### PROBLEM DETAILS
Copy all of the material exactly. Pictures are not to appear in the copy.

▬▬▬▬▬▬▬▬▬▬

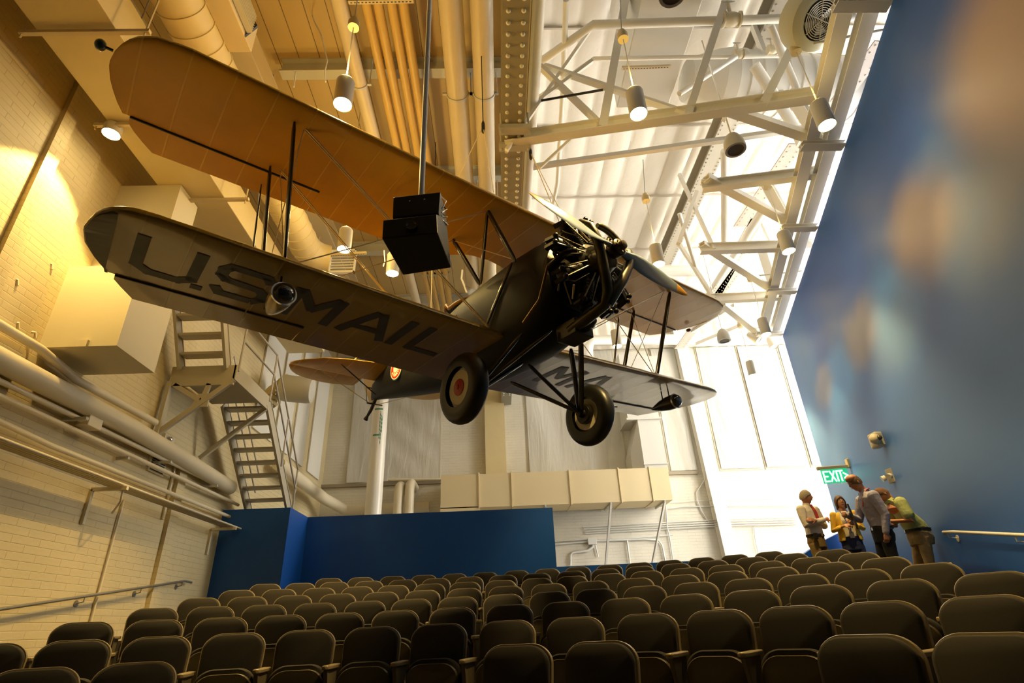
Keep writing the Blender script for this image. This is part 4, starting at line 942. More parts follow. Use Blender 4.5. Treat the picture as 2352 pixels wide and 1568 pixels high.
# struts
def strut(name,a,c,w,t,par=PL,m=STR):
    a=V(a); c=V(c); d=(c-a).normalized(); u=V((1,0,0)); sd=d.cross(u).normalized(); u=sd.cross(d).normalized(); rings=[]
    for k,s in ((0,.55),(.06,1),(.5,1.1),(.94,1),(1,.55)):
        p=a.lerp(c,k); rings.append([p+u*w/2*s*math.cos(2*PI*j/12)+sd*t/2*s*math.sin(2*PI*j/12) for j in range(12)])
    return MB().loft(rings).build(name,m,par,smooth=50)
ys,yl=3.349,3.127; fu,ru=-1.482,-2.321; fl_,rl=-1.949,-2.796
for s in (-1,1):
    strut('interplane_strut',(fu,s*ys,uzf(ys)),(fl_,s*yl,lzf(yl)+.12),.085,.04); strut('interplane_strut',(ru,s*ys,uzf(ys)),(rl,s*yl,lzf(yl)+.08),.085,.04)
    strut('aileron_strut',(-2.70,s*3.34,uzf(ys)),(-3.10,s*3.2,lzf(yl)+.03),.045,.022)
    strut('cabane_strut',(-1.48,s*.72,1.236),(-1.30,s*.44,.40),.075,.035); strut('cabane_strut',(-1.48,s*.72,1.236),(-2.08,s*.44,.46),.06,.03); strut('cabane_strut',(-2.30,s*.75,1.236),(-2.10,s*.44,.46),.075,.035)
    strut('side_strut',(-1.30,s*.50,.36),(-1.95,s*.50,-.33),.06,.03)
def bw(a,c,r=.008): return MB().tube([a,c],r,5).build('bracing_wire',WIRE,PL,smooth=60)
for s in (-1,1):
    U1=(fu-.04,s*(ys-.12),uzf(ys)-.01); U2=(ru,s*(ys-.12),uzf(ys)-.01); C1=(-1.45,s*.55,.40); C2=(-2.1,s*.5,.40)
    B1=(-1.80,s*.56,lzf(.5)+.13); B2=(-2.9,s*.56,lzf(.5)+.08); L1=(fl_,s*yl,lzf(yl)+.12); L2=(rl,s*yl,lzf(yl)+.09)
    bw(U1,B1); bw((U1[0]+.03,U1[1],U1[2]),(B1[0]+.03,B1[1],B1[2])); bw(U2,B2); bw((U2[0]+.03,U2[1],U2[2]),(B2[0]+.03,B2[1],B2[2]))
    bw(L1,(-1.48,s*.72,1.22)); bw(L2,(-2.30,s*.75,1.22)); bw(U1,L2,.006); bw(U2,L1,.006)
    bw((-1.48,s*.72,1.22),(-2.08,s*.44,.5),.006); bw((-2.3,s*.75,1.22),(-1.3,s*.44,.42),.006)
# undercarriage
WX,WY,WZ=-1.685,1.042,-1.368
for s in (-1,1):
    hub=(WX,s*(WY-.16),WZ)
    strut('gear_strut',hub,(-.95,s*.25,-.72),.075,.04); strut('gear_strut',(hub[0]-.03,hub[1],hub[2]),(-1.30,s*.42,-.66),.075,.045); strut('gear_strut',hub,(-2.45,s*.30,-.76),.065,.035)
    strut('axle',(WX,s*(WY-.2),WZ),(-1.75,s*.05,-.80),.055,.05)
    a=V((0,s,0)); c=V((WX,s*WY,WZ))
    prof=[(-.10,.24),(-.105,.30)]
    for k in range(13):
        t=PI*(k/12); prof.append((-.105*math.cos(t),.31+.115*math.sin(t)**.8))
    prof+=[(.105,.30),(.10,.24)]
    W=MB().lathe(c,a,prof,40,caps=False).build('wheel',TYRE,PL,smooth=60)
    NV=mat('wheel_navy',(.012,.014,.022),.22,coat=.4); CR=mat('wheel_cream',(.85,.76,.52),.4); RD=mat('wheel_red',(.55,.02,.01),.35)
    MB().lathe(c,a,[(-.05,.02),(-.055,.20),(-.08,.31),(.08,.31),(.055,.215),(.05,.10),(.05,.02)],40).build('wheel_disc',NV,W,smooth=60)
    ro=MB().lathe(c+a*.052,a,[(.0,.08),(.012,.085),(.012,.205),(.0,.212)],40,caps=False).build('cream_ring',CR,W,smooth=40)
    MB().lathe(c+a*.055,a,[(0,.10),(.018,.10),(.03,.03),(.04,.025),(.045,.0)],32).build('red_hub_cap',RD,W,smooth=30)
    MB().lathe(c-a*.057,-a,[(0,.13),(.0,.215),(.014,.215),(.014,.12)],40).build('inner_cream_ring',CR,W,smooth=30)
    MB().lathe(c-a*.06,-a,[(0,.14),(.05,.14),(.06,.12),(.075,.12),(.08,.06),(.16,.05),(.17,.02)],28).build('brake_drum',EN,W,smooth=30)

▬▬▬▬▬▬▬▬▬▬

### WRITTEN REPLY
Keep writing the Blender script for this image. This is part 4, starting at line 942. More parts follow. Use Blender 4.5. Treat the picture as 2352 pixels wide and 1568 pixels high.
# struts
def strut(name,a,c,w,t,par=PL,m=STR):
    a=V(a); c=V(c); d=(c-a).normalized(); u=V((1,0,0)); sd=d.cross(u).normalized(); u=sd.cross(d).normalized(); rings=[]
    for k,s in ((0,.55),(.06,1),(.5,1.1),(.94,1),(1,.55)):
        p=a.lerp(c,k); rings.append([p+u*w/2*s*math.cos(2*PI*j/12)+sd*t/2*s*math.sin(2*PI*j/12) for j in range(12)])
    return MB().loft(rings).build(name,m,par,smooth=50)
ys,yl=3.349,3.127; fu,ru=-1.482,-2.321; fl_,rl=-1.949,-2.796
for s in (-1,1):
    strut('interplane_strut',(fu,s*ys,uzf(ys)),(fl_,s*yl,lzf(yl)+.12),.085,.04); strut('interplane_strut',(ru,s*ys,uzf(ys)),(rl,s*yl,lzf(yl)+.08),.085,.04)
    strut('aileron_strut',(-2.70,s*3.34,uzf(ys)),(-3.10,s*3.2,lzf(yl)+.03),.045,.022)
    strut('cabane_strut',(-1.48,s*.72,1.236),(-1.30,s*.44,.40),.075,.035); strut('cabane_strut',(-1.48,s*.72,1.236),(-2.08,s*.44,.46),.06,.03); strut('cabane_strut',(-2.30,s*.75,1.236),(-2.10,s*.44,.46),.075,.035)
    strut('side_strut',(-1.30,s*.50,.36),(-1.95,s*.50,-.33),.06,.03)
def bw(a,c,r=.008): return MB().tube([a,c],r,5).build('bracing_wire',WIRE,PL,smooth=60)
for s in (-1,1):
    U1=(fu-.04,s*(ys-.12),uzf(ys)-.01); U2=(ru,s*(ys-.12),uzf(ys)-.01); C1=(-1.45,s*.55,.40); C2=(-2.1,s*.5,.40)
    B1=(-1.80,s*.56,lzf(.5)+.13); B2=(-2.9,s*.56,lzf(.5)+.08); L1=(fl_,s*yl,lzf(yl)+.12); L2=(rl,s*yl,lzf(yl)+.09)
    bw(U1,B1); bw((U1[0]+.03,U1[1],U1[2]),(B1[0]+.03,B1[1],B1[2])); bw(U2,B2); bw((U2[0]+.03,U2[1],U2[2]),(B2[0]+.03,B2[1],B2[2]))
    bw(L1,(-1.48,s*.72,1.22)); bw(L2,(-2.30,s*.75,1.22)); bw(U1,L2,.006); bw(U2,L1,.006)
    bw((-1.48,s*.72,1.22),(-2.08,s*.44,.5),.006); bw((-2.3,s*.75,1.22),(-1.3,s*.44,.42),.006)
# undercarriage
WX,WY,WZ=-1.685,1.042,-1.368
for s in (-1,1):
    hub=(WX,s*(WY-.16),WZ)
    strut('gear_strut',hub,(-.95,s*.25,-.72),.075,.04); strut('gear_strut',(hub[0]-.03,hub[1],hub[2]),(-1.30,s*.42,-.66),.075,.045); strut('gear_strut',hub,(-2.45,s*.30,-.76),.065,.035)
    strut('axle',(WX,s*(WY-.2),WZ),(-1.75,s*.05,-.80),.055,.05)
    a=V((0,s,0)); c=V((WX,s*WY,WZ))
    prof=[(-.10,.24),(-.105,.30)]
    for k in range(13):
        t=PI*(k/12); prof.append((-.105*math.cos(t),.31+.115*math.sin(t)**.8))
    prof+=[(.105,.30),(.10,.24)]
    W=MB().lathe(c,a,prof,40,caps=False).build('wheel',TYRE,PL,smooth=60)
    NV=mat('wheel_navy',(.012,.014,.022),.22,coat=.4); CR=mat('wheel_cream',(.85,.76,.52),.4); RD=mat('wheel_red',(.55,.02,.01),.35)
    MB().lathe(c,a,[(-.05,.02),(-.055,.20),(-.08,.31),(.08,.31),(.055,.215),(.05,.10),(.05,.02)],40).build('wheel_disc',NV,W,smooth=60)
    ro=MB().lathe(c+a*.052,a,[(.0,.08),(.012,.085),(.012,.205),(.0,.212)],40,caps=False).build('cream_ring',CR,W,smooth=40)
    MB().lathe(c+a*.055,a,[(0,.10),(.018,.10),(.03,.03),(.04,.025),(.045,.0)],32).build('red_hub_cap',RD,W,smooth=30)
    MB().lathe(c-a*.057,-a,[(0,.13),(.0,.215),(.014,.215),(.014,.12)],40).build('inner_cream_ring',CR,W,smooth=30)
    MB().lathe(c-a*.06,-a,[(0,.14),(.05,.14),(.06,.12),(.075,.12),(.08,.06),(.16,.05),(.17,.02)],28).build('brake_drum',EN,W,smooth=30)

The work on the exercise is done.